3D scene scripts |
───

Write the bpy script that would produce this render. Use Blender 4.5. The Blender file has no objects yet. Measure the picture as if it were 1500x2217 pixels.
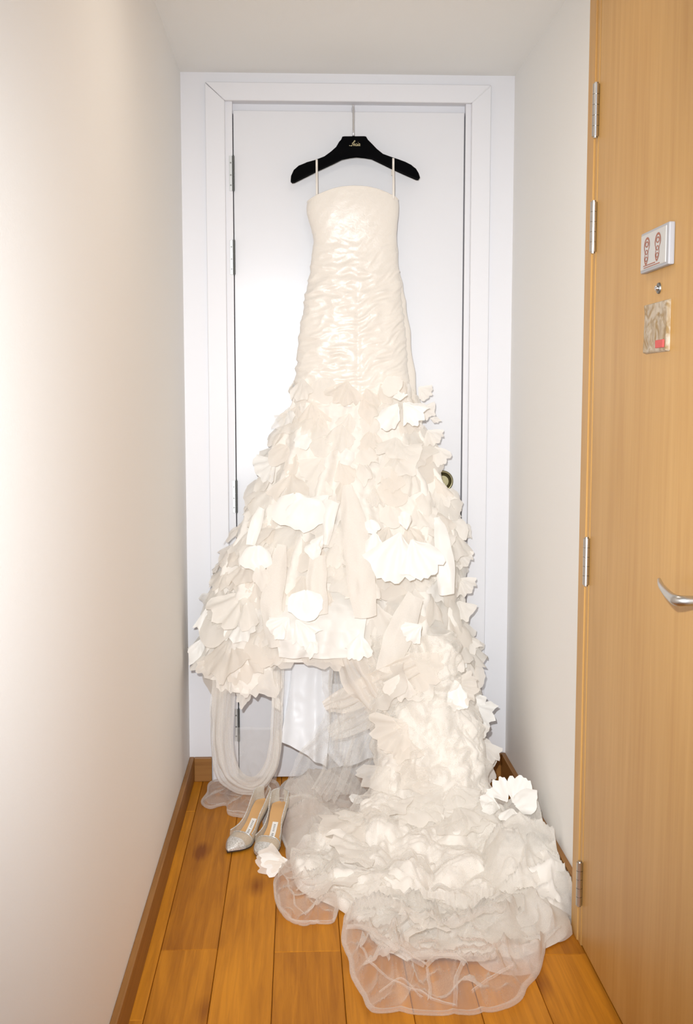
import bpy, bmesh, math, random
import numpy as np
from mathutils import Matrix, Vector

PI = math.pi
rng = random.Random(7)
SC = bpy.context.scene
COL = SC.collection

# ------------------------------------------------------------------ camera
FPX, PITCH, YAW = 2442.2, 0.0996, 0.0427
CAM = np.array([-0.1734, -3.8945, 1.3415])
cd = bpy.data.cameras.new('camera')
cd.sensor_fit = 'HORIZONTAL'
cd.sensor_width = 24.0
cd.lens = FPX / 1500.0 * 24.0
cd.clip_start = 0.05
cam = bpy.data.objects.new('camera', cd)
cam.location = CAM
cam.rotation_euler = (PI / 2 - PITCH, 0, -YAW)
COL.objects.link(cam)
SC.camera = cam

# ------------------------------------------------------------------ world, lights, exposure
SC.view_settings.view_transform = 'Standard'
SC.view_settings.look = 'None'
SC.view_settings.gamma = 1.0
SC.view_settings.use_curve_mapping = False
SC.view_settings.exposure = 0.10
SC.cycles.transparent_max_bounces = 40
SC.cycles.max_bounces = 10
SC.cycles.diffuse_bounces = 6
SC.cycles.transmission_bounces = 8

wd = bpy.data.worlds.new('daylight')
SC.world = wd
wd.use_nodes = True
wd.node_tree.nodes['Background'].inputs[0].default_value = (0.71, 0.82, 1.0, 1)
wd.node_tree.nodes['Background'].inputs[1].default_value = 1.35

fl = bpy.data.lights.new('camera_flash', 'SPOT')          # the on-camera flash, beside the lens
fl.energy = 335
fl.color = (0.955, 0.98, 1.0)
fl.spot_size = math.radians(66)
fl.spot_blend = 1.0
fl.shadow_soft_size = 0.02
flo = bpy.data.objects.new('camera_flash', fl)
flo.location = (-0.26, -3.88, 1.49)
flo.rotation_euler = (PI / 2 - 0.155, 0, -0.085)
COL.objects.link(flo)

cl = bpy.data.lights.new('ceiling_lamp', 'AREA')          # round ceiling lamp of the passage
cl.shape = 'DISK'
cl.size = 0.30
cl.energy = 2.5
cl.color = (1.0, 0.93, 0.82)
clo = bpy.data.objects.new('ceiling_lamp', cl)
clo.location = (0.0, -1.55, 2.40)
COL.objects.link(clo)

# ------------------------------------------------------------------ helpers
_F = np.array([math.sin(YAW) * math.cos(PITCH), math.cos(YAW) * math.cos(PITCH), -math.sin(PITCH)])
_R = np.array([math.cos(YAW), -math.sin(YAW), 0.0])
_U = np.cross(_R, _F)


def _ray(u, v):
    u = np.asarray(u, float)[..., None]
    v = np.asarray(v, float)[..., None]
    return _F + _R * (u - 750) / FPX - _U * (v - 1108.5) / FPX


def at_y(u, v, Y):                      # the world point of photo pixel (u, v) on the plane y = Y
    d = _ray(u, v)
    return CAM + d * ((np.asarray(Y, float) - CAM[1])[..., None] / d[..., 1:2])


def at_z(u, v, Z=0.0):
    d = _ray(u, v)
    return CAM + d * ((np.asarray(Z, float) - CAM[2])[..., None] / d[..., 2:3])


def at_x(u, v, X):
    d = _ray(u, v)
    return CAM + d * ((np.asarray(X, float) - CAM[0])[..., None] / d[..., 0:1])


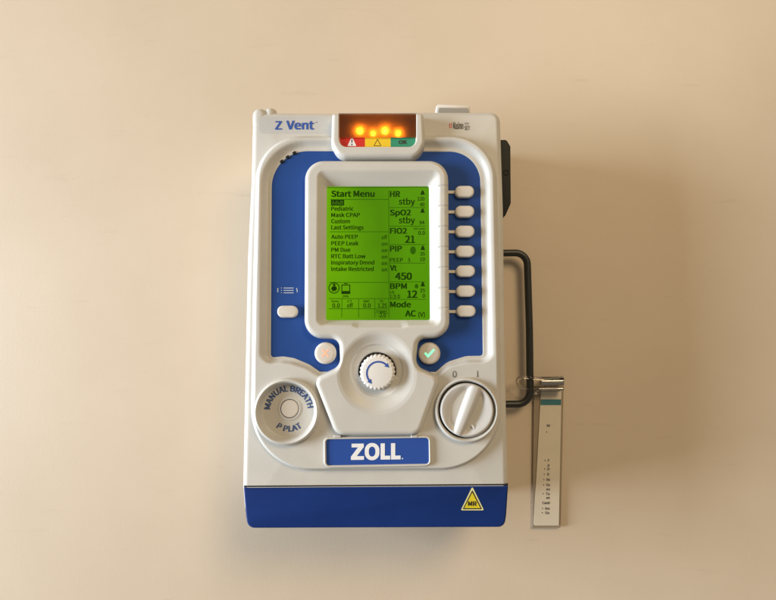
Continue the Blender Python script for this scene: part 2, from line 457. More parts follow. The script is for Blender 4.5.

───

Repeat the entries exactly. Pictures are excluded from the copy.

Written answer |
Write the bpy script that would produce this render. Use Blender 4.5. The Blender file has no objects yet. Measure the picture as if it were 1500x2217 pixels.
import bpy, bmesh, math, random
import numpy as np
from mathutils import Matrix, Vector

PI = math.pi
rng = random.Random(7)
SC = bpy.context.scene
COL = SC.collection

# ------------------------------------------------------------------ camera
FPX, PITCH, YAW = 2442.2, 0.0996, 0.0427
CAM = np.array([-0.1734, -3.8945, 1.3415])
cd = bpy.data.cameras.new('camera')
cd.sensor_fit = 'HORIZONTAL'
cd.sensor_width = 24.0
cd.lens = FPX / 1500.0 * 24.0
cd.clip_start = 0.05
cam = bpy.data.objects.new('camera', cd)
cam.location = CAM
cam.rotation_euler = (PI / 2 - PITCH, 0, -YAW)
COL.objects.link(cam)
SC.camera = cam

# ------------------------------------------------------------------ world, lights, exposure
SC.view_settings.view_transform = 'Standard'
SC.view_settings.look = 'None'
SC.view_settings.gamma = 1.0
SC.view_settings.use_curve_mapping = False
SC.view_settings.exposure = 0.10
SC.cycles.transparent_max_bounces = 40
SC.cycles.max_bounces = 10
SC.cycles.diffuse_bounces = 6
SC.cycles.transmission_bounces = 8

wd = bpy.data.worlds.new('daylight')
SC.world = wd
wd.use_nodes = True
wd.node_tree.nodes['Background'].inputs[0].default_value = (0.71, 0.82, 1.0, 1)
wd.node_tree.nodes['Background'].inputs[1].default_value = 1.35

fl = bpy.data.lights.new('camera_flash', 'SPOT')          # the on-camera flash, beside the lens
fl.energy = 335
fl.color = (0.955, 0.98, 1.0)
fl.spot_size = math.radians(66)
fl.spot_blend = 1.0
fl.shadow_soft_size = 0.02
flo = bpy.data.objects.new('camera_flash', fl)
flo.location = (-0.26, -3.88, 1.49)
flo.rotation_euler = (PI / 2 - 0.155, 0, -0.085)
COL.objects.link(flo)

cl = bpy.data.lights.new('ceiling_lamp', 'AREA')          # round ceiling lamp of the passage
cl.shape = 'DISK'
cl.size = 0.30
cl.energy = 2.5
cl.color = (1.0, 0.93, 0.82)
clo = bpy.data.objects.new('ceiling_lamp', cl)
clo.location = (0.0, -1.55, 2.40)
COL.objects.link(clo)

# ------------------------------------------------------------------ helpers
_F = np.array([math.sin(YAW) * math.cos(PITCH), math.cos(YAW) * math.cos(PITCH), -math.sin(PITCH)])
_R = np.array([math.cos(YAW), -math.sin(YAW), 0.0])
_U = np.cross(_R, _F)


def _ray(u, v):
    u = np.asarray(u, float)[..., None]
    v = np.asarray(v, float)[..., None]
    return _F + _R * (u - 750) / FPX - _U * (v - 1108.5) / FPX


def at_y(u, v, Y):                      # the world point of photo pixel (u, v) on the plane y = Y
    d = _ray(u, v)
    return CAM + d * ((np.asarray(Y, float) - CAM[1])[..., None] / d[..., 1:2])


def at_z(u, v, Z=0.0):
    d = _ray(u, v)
    return CAM + d * ((np.asarray(Z, float) - CAM[2])[..., None] / d[..., 2:3])


def at_x(u, v, X):
    d = _ray(u, v)
    return CAM + d * ((np.asarray(X, float) - CAM[0])[..., None] / d[..., 0:1])


Continue the Blender Python script for this scene: part 2, from line 457. More parts follow. The script is for Blender 4.5.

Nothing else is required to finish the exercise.